The variable expansion ${trim_op:+"$trim_op"} expands to "$trim_op" (which is then further expanded) if the variable trim_op is set and the value in the variable is not empty.

1
  • A very nice shorthand solution. Thanks.
    – Brendan
    Oct 25, 2022 at 15:00
2

"$trim_op" will expand to a single argument, regardless of the value the variable has. So if trim_op is set to an empty string, you get an empty argument, which probably doesn't work well with most programs.
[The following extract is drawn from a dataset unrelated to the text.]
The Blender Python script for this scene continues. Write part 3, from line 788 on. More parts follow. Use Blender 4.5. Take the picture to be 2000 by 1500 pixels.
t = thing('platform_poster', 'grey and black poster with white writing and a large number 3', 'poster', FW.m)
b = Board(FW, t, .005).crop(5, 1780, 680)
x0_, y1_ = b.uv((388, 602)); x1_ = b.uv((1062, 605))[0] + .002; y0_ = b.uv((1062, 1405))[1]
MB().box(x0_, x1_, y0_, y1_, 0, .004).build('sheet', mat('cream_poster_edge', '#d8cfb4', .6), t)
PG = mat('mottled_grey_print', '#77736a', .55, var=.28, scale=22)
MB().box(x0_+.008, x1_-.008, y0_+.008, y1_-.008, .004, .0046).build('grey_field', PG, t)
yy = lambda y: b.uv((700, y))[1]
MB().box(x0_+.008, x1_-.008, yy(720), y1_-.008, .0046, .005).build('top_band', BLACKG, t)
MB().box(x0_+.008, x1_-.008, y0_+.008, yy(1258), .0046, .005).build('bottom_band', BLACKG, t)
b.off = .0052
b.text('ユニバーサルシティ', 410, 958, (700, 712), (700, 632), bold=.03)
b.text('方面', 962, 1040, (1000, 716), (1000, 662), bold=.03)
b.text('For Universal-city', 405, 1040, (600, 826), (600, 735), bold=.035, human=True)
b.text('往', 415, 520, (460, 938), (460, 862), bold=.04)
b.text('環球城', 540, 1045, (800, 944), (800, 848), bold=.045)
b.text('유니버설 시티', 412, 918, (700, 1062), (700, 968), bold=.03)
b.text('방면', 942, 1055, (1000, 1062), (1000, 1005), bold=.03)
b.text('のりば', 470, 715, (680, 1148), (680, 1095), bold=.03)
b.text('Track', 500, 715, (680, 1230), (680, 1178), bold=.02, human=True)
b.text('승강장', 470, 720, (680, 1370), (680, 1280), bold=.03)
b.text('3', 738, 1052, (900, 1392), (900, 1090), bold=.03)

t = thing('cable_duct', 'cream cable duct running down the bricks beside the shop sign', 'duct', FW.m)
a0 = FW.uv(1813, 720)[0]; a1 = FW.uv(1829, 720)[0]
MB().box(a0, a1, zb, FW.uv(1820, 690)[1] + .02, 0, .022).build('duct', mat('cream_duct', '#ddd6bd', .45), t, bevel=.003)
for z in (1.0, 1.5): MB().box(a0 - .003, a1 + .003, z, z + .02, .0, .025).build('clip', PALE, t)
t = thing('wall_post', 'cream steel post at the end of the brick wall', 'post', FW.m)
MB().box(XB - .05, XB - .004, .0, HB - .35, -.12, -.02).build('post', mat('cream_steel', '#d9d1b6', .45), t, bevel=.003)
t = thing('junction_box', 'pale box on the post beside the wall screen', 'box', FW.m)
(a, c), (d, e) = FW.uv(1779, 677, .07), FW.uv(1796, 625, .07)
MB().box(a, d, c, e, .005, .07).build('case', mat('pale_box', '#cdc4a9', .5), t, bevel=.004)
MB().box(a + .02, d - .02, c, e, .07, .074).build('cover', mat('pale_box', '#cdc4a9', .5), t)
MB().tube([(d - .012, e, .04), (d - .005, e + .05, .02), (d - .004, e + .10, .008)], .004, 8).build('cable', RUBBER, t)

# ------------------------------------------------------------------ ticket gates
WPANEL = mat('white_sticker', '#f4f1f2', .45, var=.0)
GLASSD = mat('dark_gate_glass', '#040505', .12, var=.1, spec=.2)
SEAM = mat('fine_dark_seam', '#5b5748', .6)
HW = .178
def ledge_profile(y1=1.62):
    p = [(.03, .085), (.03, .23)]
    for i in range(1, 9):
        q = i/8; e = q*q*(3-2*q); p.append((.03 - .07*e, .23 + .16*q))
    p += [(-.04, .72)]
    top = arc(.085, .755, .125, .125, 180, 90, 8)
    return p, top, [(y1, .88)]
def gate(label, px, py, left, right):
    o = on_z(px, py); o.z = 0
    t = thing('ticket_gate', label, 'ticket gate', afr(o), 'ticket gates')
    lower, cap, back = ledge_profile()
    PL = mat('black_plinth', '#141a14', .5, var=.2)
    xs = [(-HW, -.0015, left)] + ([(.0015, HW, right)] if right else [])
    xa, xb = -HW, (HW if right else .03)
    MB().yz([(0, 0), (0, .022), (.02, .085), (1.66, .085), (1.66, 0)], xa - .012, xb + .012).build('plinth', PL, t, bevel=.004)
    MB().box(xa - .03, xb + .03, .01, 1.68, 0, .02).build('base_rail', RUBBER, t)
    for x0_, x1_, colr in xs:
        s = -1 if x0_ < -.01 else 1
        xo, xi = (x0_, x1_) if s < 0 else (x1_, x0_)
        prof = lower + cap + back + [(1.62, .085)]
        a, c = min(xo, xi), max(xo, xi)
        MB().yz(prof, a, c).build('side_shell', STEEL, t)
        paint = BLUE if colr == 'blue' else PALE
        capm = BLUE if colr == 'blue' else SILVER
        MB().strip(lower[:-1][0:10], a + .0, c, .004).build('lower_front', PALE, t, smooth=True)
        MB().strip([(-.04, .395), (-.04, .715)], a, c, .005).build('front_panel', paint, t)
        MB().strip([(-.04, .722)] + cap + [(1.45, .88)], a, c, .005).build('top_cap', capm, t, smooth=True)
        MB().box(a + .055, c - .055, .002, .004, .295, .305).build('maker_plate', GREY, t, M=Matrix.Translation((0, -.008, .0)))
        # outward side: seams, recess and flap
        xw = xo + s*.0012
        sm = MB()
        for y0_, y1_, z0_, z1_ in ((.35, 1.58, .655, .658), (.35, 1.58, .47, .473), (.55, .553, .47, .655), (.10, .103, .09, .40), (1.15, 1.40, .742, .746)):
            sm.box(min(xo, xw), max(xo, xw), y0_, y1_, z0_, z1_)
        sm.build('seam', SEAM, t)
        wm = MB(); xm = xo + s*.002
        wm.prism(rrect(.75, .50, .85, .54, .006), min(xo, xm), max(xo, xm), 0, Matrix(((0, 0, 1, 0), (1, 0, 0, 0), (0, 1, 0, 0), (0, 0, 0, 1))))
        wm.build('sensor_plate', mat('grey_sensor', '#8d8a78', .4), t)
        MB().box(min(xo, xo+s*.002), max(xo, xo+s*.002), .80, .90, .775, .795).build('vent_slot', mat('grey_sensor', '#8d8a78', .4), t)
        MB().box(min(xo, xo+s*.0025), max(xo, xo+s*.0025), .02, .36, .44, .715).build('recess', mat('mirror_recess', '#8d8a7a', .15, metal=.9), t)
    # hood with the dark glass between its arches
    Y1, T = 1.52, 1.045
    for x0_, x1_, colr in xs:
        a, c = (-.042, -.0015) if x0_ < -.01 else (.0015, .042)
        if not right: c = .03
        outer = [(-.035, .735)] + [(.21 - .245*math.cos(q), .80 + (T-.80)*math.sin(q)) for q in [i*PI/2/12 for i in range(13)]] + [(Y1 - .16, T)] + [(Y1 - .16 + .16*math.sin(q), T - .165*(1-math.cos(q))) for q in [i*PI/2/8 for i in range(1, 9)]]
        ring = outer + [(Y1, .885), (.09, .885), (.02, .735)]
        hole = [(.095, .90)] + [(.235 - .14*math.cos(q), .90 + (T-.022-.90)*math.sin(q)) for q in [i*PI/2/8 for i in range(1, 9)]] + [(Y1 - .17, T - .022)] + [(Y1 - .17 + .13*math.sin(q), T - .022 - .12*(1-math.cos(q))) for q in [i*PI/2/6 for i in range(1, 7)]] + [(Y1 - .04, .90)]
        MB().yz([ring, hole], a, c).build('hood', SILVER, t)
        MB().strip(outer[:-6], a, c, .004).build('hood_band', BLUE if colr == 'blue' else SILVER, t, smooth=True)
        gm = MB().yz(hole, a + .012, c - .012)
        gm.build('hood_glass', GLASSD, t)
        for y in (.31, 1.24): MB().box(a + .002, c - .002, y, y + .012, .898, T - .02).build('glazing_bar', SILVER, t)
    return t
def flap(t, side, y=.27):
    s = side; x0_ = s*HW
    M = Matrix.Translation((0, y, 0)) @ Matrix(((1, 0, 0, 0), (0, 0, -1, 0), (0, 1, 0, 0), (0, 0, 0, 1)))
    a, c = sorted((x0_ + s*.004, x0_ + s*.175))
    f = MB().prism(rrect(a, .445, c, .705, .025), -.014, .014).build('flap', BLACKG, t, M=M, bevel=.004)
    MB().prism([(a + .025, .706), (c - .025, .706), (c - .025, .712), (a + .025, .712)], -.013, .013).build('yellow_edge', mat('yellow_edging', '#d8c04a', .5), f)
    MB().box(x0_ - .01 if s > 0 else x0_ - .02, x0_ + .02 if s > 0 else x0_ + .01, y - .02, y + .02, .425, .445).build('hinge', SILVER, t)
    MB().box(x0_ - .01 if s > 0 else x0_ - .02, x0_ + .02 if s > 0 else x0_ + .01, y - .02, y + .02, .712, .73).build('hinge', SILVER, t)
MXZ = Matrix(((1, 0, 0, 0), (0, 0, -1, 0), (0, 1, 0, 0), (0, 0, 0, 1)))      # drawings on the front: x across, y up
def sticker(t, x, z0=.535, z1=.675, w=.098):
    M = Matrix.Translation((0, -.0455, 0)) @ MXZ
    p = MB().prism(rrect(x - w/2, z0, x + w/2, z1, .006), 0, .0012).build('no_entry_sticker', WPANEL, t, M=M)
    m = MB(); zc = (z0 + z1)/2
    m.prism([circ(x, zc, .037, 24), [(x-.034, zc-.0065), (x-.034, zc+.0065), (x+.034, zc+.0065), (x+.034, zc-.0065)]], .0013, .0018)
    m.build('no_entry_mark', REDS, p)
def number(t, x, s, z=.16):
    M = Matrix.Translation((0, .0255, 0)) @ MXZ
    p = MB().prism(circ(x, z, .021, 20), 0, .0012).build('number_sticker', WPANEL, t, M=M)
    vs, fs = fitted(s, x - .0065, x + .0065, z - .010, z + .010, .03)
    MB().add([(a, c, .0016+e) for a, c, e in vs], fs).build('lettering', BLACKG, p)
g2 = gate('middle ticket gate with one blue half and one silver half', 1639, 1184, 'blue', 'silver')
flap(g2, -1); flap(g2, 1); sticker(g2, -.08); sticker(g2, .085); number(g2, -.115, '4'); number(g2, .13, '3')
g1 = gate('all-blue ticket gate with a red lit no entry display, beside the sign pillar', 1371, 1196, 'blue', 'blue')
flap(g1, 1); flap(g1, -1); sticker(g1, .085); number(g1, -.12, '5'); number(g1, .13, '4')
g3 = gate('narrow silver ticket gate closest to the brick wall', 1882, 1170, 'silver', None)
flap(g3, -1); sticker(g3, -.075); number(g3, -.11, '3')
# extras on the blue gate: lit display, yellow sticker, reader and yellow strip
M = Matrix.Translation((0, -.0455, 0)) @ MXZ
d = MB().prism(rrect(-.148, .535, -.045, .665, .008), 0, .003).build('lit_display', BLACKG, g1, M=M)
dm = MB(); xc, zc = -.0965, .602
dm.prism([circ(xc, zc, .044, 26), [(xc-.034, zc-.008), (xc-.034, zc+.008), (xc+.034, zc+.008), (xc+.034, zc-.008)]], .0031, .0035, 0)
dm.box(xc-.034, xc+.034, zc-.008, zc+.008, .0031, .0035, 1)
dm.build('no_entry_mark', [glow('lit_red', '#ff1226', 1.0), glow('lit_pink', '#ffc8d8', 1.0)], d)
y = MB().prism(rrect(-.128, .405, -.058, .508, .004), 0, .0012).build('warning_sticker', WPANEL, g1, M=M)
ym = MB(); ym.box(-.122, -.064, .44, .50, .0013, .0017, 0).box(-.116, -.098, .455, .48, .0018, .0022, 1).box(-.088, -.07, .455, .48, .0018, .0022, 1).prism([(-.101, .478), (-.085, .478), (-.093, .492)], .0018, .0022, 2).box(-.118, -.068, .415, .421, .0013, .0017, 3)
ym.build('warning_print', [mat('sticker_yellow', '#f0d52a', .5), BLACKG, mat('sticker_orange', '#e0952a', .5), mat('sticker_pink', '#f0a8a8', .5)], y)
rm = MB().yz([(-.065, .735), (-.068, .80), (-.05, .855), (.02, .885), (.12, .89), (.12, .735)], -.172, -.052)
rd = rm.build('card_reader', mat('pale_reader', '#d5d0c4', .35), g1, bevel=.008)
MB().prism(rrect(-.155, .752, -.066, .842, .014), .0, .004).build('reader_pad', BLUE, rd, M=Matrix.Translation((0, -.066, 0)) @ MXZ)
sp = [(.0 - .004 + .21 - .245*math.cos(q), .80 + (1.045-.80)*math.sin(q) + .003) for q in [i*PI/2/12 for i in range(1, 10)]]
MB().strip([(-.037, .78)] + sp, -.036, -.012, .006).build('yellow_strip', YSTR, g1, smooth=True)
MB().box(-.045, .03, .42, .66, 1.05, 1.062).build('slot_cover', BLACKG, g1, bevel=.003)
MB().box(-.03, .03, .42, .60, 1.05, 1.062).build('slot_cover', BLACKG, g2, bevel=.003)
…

That's different with the "$@" and "${array[@]}" expansions, which can produce a variable number of arguments. So, in a shell like Bash or ksh or zsh that supports arrays, use one of those to hold the arguments.

E.g. with Bash

unset args
case "$model" in
    CNRM-CM6-1|CNRM-ESM2-1)
        args+=("-selindexbox,2,361,2,293") ;;
    EC-Earth3)
        args+=("-selindexbox,2,361,2,291") ;;
#    *)
#        nothing here ;;
esac
args+=("$input_file" "$output_file")

cdo -O remapcon,"$target_grid" "${args[@]}"
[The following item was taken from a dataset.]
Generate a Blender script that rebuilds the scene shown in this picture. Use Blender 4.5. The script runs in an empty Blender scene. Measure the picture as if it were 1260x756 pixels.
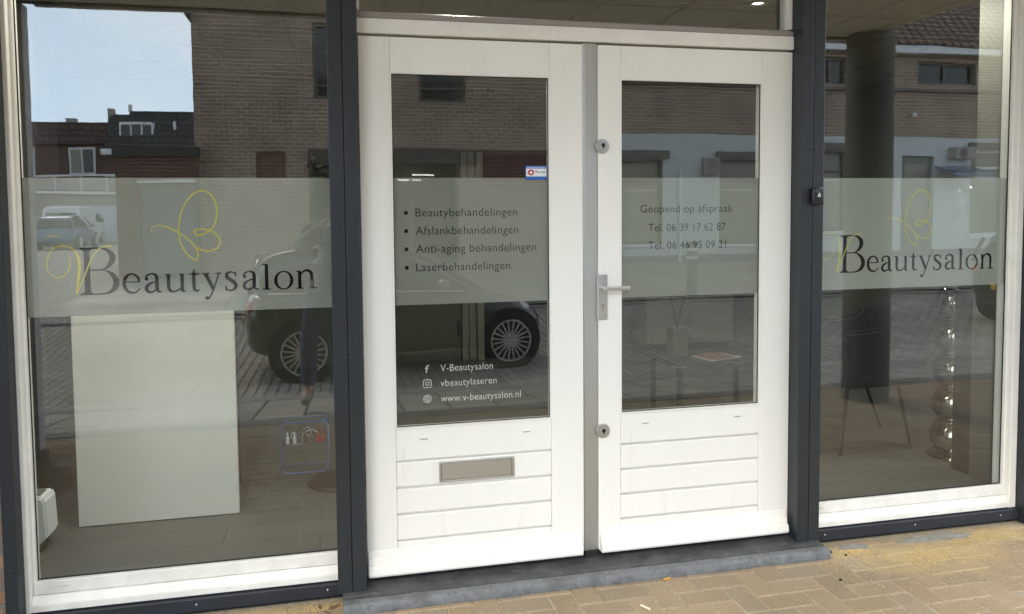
import bpy, bmesh, math, random
from mathutils import Vector, Matrix
R = math.radians
random.seed(7)
SC = bpy.context.scene
COL = SC.collection

# ------------------------------------------------------------------ camera
cam_d = bpy.data.cameras.new('camera')
cam = bpy.data.objects.new('camera', cam_d); COL.objects.link(cam)
SC.camera = cam
cam_d.sensor_width = 36.0
cam_d.lens = 950.0 / 1260.0 * 36.0
cam_d.shift_y = -68.0 / 1260.0
cam_d.clip_start = 0.02; cam_d.clip_end = 2000
def cam_basis(rx, ry, rz):
    cx, sx, cz, sz = math.cos(rx), math.sin(rx), math.cos(rz), math.sin(rz)
    f = Vector((-sz*cx, cz*cx, sx)); r = Vector((cz, sz, 0)); u = r.cross(f)
    cy, sy = math.cos(ry), math.sin(ry)
    return r*cy + u*sy, u*cy - r*sy, f
_r, _u, _f = cam_basis(R(-3.174), R(-0.479), R(-12.42))
M_ = Matrix((( _r.x, _u.x, -_f.x), (_r.y, _u.y, -_f.y), (_r.z, _u.z, -_f.z))).to_4x4()
M_.translation = Vector((-0.074, -3.242, 1.542))
cam.matrix_world = M_

# ------------------------------------------------------------------ light
SUN_EL, SUN_AZ = 48.0, 205.0          # azimuth: degrees clockwise from +Y
w = bpy.data.worlds.new('World'); SC.world = w; w.use_nodes = True
nt = w.node_tree; nt.nodes.clear()
wo = nt.nodes.new('ShaderNodeOutputWorld'); bg = nt.nodes.new('ShaderNodeBackground')
sky = nt.nodes.new('ShaderNodeTexSky'); sky.sky_type = 'NISHITA'; sky.sun_disc = False
sky.sun_elevation = R(SUN_EL); sky.sun_rotation = R(SUN_AZ); sky.dust_density = 3.0; sky.air_density = 1.2
tc = nt.nodes.new('ShaderNodeTexCoord'); nz = nt.nodes.new('ShaderNodeTexNoise')
nz.inputs['Scale'].default_value = 2.6; nz.inputs['Detail'].default_value = 6
rp = nt.nodes.new('ShaderNodeValToRGB')
rp.color_ramp.elements[0].position = 0.30; rp.color_ramp.elements[0].color = (4.6, 6.5, 8.8, 1)
rp.color_ramp.elements[1].position = 0.72; rp.color_ramp.elements[1].color = (9.0, 9.3, 9.4, 1)
mx = nt.nodes.new('ShaderNodeMix'); mx.data_type = 'RGBA'; mx.inputs[0].default_value = 0.8
nt.links.new(tc.outputs['Generated'], nz.inputs['Vector'])
nt.links.new(nz.outputs['Fac'], rp.inputs['Fac'])
nt.links.new(sky.outputs['Color'], mx.inputs[6]); nt.links.new(rp.outputs['Color'], mx.inputs[7])
sx = nt.nodes.new('ShaderNodeSeparateXYZ'); hr = nt.nodes.new('ShaderNodeMapRange')
hr.inputs['From Min'].default_value = 0.0; hr.inputs['From Max'].default_value = 0.75; hr.inputs['To Min'].default_value = 2.8; hr.inputs['To Max'].default_value = 0.85
nt.links.new(tc.outputs['Generated'], sx.inputs[0]); nt.links.new(sx.outputs['Z'], hr.inputs['Value'])
mh = nt.nodes.new('ShaderNodeMix'); mh.data_type = 'RGBA'; mh.blend_type = 'MULTIPLY'; mh.inputs[0].default_value = 1
nt.links.new(mx.outputs[2], mh.inputs[6]); nt.links.new(hr.outputs['Result'], mh.inputs[7])
nt.links.new(mh.outputs[2], bg.inputs['Color'])
bg.inputs['Strength'].default_value = 0.13
nt.links.new(bg.outputs['Background'], wo.inputs['Surface'])
sl = bpy.data.lights.new('sun', 'SUN'); sl.energy = 1.4; sl.angle = R(22); sl.color = (1.0, 0.91, 0.79)
so = bpy.data.objects.new('sun', sl); COL.objects.link(so)
_d = Vector((math.sin(R(SUN_AZ))*math.cos(R(SUN_EL)), math.cos(R(SUN_AZ))*math.cos(R(SUN_EL)), math.sin(R(SUN_EL))))
so.rotation_euler = _d.to_track_quat('Z', 'Y').to_euler(); so.location = (-20, -40, 40)

SC.view_settings.view_transform = 'Standard'; SC.view_settings.look = 'None'
SC.view_settings.exposure = 1.09; SC.view_settings.gamma = 1.0
SC.view_settings.use_curve_mapping = False
SC.render.engine = 'CYCLES'
SC.cycles.max_bounces = 10; SC.cycles.diffuse_bounces = 5; SC.cycles.glossy_bounces = 5
SC.cycles.transparent_max_bounces = 24; SC.cycles.sample_clamp_indirect = 8

# ------------------------------------------------------------------ materials
def _new(name):
    m = bpy.data.materials.new(name); m.use_nodes = True
    return m, m.node_tree, m.node_tree.nodes['Principled BSDF']
def mat(name, col, rough=0.5, metal=0.0, var=0.0, vscale=8.0, bump=0.0, bscale=40.0, stretch=None, spec=0.5, emit=None, estr=0, coat=0.0):
    m, t, b = _new(name)
    b.inputs['Base Color'].default_value = (*col, 1); b.inputs['Roughness'].default_value = rough
    b.inputs['Metallic'].default_value = metal; b.inputs['Specular IOR Level'].default_value = spec
    b.inputs['Coat Weight'].default_value = coat
    c = t.nodes.new('ShaderNodeTexCoord'); src = c.outputs['Object']
    if stretch:
        mp = t.nodes.new('ShaderNodeMapping'); mp.inputs['Scale'].default_value = stretch
        t.links.new(src, mp.inputs['Vector']); src = mp.outputs['Vector']
    if var:
        n = t.nodes.new('ShaderNodeTexNoise'); n.inputs['Scale'].default_value = vscale; n.inputs['Detail'].default_value = 6
        n.inputs['Roughness'].default_value = 0.65
        r = t.nodes.new('ShaderNodeValToRGB')
        r.color_ramp.elements[0].position = 0.3; r.color_ramp.elements[1].position = 0.7
        r.color_ramp.elements[0].color = (*[x*(1-var) for x in col], 1)
        r.color_ramp.elements[1].color = (*[min(1, x*(1+var)) for x in col], 1)
        t.links.new(src, n.inputs['Vector']); t.links.new(n.outputs['Fac'], r.inputs['Fac']); t.links.new(r.outputs['Color'], b.inputs['Base Color'])
        mr = t.nodes.new('ShaderNodeMapRange'); mr.inputs['To Min'].default_value = max(0.02, rough-0.12); mr.inputs['To Max'].default_value = min(1, rough+0.12)
        t.links.new(n.outputs['Fac'], mr.inputs['Value']); t.links.new(mr.outputs['Result'], b.inputs['Roughness'])
    if bump:
        n2 = t.nodes.new('ShaderNodeTexNoise'); n2.inputs['Scale'].default_value = bscale; n2.inputs['Detail'].default_value = 4
        bp = t.nodes.new('ShaderNodeBump'); bp.inputs['Strength'].default_value = 1.0; bp.inputs['Distance'].default_value = bump
        t.links.new(src, n2.inputs['Vector']); t.links.new(n2.outputs['Fac'], bp.inputs['Height']); t.links.new(bp.outputs['Normal'], b.inputs['Normal'])
    if emit:
        b.inputs['Emission Color'].default_value = (*emit, 1); b.inputs['Emission Strength'].default_value = estr
    return m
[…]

Often one also meets this the other way around, trying to get two arguments out of one variable, which breaks if there's whitespace or glob characters there.

See also

1
  • Thanks so much. And thanks for those links. "how can I expand a quoted variable to nothing if it's empty" was the question I was trying to ask but could not find the words for.
    – Brendan
    Oct 25, 2022 at 15:00
-1

Since there is no space in trim_op normally, you could:

cdo -O remapcon,"$target_grid" $trim_op "$input_file" "$output_file"
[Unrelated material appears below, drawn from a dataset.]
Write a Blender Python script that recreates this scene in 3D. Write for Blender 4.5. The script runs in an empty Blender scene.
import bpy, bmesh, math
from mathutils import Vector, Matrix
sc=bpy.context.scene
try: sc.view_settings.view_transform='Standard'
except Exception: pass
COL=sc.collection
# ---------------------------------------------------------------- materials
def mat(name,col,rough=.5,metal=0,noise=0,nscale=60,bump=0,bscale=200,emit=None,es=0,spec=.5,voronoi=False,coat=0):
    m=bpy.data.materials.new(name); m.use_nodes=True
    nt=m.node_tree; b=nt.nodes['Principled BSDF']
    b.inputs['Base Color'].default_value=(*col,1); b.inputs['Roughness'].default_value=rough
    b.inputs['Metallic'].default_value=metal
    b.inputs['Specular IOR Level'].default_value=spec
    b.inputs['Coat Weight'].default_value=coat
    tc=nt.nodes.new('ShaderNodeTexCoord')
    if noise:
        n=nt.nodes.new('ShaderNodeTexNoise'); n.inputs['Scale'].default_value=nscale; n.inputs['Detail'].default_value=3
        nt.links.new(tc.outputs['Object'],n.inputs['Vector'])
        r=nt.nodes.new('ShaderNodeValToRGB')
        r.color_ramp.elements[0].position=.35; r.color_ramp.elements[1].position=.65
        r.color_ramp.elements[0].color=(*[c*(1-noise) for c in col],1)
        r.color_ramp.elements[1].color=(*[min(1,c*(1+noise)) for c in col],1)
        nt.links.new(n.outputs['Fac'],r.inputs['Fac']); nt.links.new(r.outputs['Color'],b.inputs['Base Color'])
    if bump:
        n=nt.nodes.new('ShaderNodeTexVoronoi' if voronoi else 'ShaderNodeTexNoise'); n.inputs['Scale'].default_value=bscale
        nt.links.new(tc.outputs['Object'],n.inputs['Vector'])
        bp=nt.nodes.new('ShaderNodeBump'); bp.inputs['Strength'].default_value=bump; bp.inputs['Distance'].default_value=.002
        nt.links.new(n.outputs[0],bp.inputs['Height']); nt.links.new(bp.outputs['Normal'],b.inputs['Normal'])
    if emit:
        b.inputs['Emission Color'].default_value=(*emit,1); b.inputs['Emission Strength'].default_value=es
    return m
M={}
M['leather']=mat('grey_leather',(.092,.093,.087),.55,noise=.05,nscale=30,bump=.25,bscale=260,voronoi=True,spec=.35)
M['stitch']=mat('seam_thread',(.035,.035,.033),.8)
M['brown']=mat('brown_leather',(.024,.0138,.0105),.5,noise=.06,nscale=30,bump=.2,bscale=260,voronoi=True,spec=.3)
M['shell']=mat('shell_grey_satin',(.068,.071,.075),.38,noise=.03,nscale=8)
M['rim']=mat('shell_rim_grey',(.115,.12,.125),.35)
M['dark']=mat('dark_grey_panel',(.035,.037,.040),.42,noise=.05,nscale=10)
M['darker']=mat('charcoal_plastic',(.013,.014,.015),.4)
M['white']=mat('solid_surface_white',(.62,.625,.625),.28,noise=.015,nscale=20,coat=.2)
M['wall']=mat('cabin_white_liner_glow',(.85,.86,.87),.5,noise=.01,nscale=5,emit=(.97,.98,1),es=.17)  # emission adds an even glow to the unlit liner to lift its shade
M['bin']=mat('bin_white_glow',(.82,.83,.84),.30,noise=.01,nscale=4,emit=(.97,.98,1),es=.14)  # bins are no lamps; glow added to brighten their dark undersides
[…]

i.e. $trim_op is un-quoted.

if trim_op is empty, it should be run as cdo -O remapcon,"$target_grid" "$input_file" "$output_file"

1
  • 2
    Note that the issue with leaving parameter expansions unquoted is not with space, but with globbing characters and characters present in the $IFS special parameter (which by default contains space, but also tab and newline). In zsh, your answer is perfectly correct (even when the variable contains spaces or wildcards) as zsh only does empty removal upon unquoted parameter expansion, not split+glob. Oct 24, 2022 at 14:17
-1

Someone recently pointed out that an unquoted bash variable expansion, e.g., $ cdo -O remapcon,"$target_grid" ${trim_op} "$input_file" "$output_file" does exactly what I want. Doh!

2
  • 2
    That was actually mentioned in @koyeung's answer from Oct 24. It, well, works for nice values, but it's not really recommended because some day you'll have some_opt="--foo bar", with a space, and then word splitting applied to the unquoted expansion breaks it. Or glob characters will. The ${var:+"$var"} expansion in Kusalananda's answer works better because the inner double quotes prevent word splitting.
    – ilkkachu
    Oct 31, 2022 at 12:10
  • Thanks so much for the clarification, ikkachu. Much appreciated!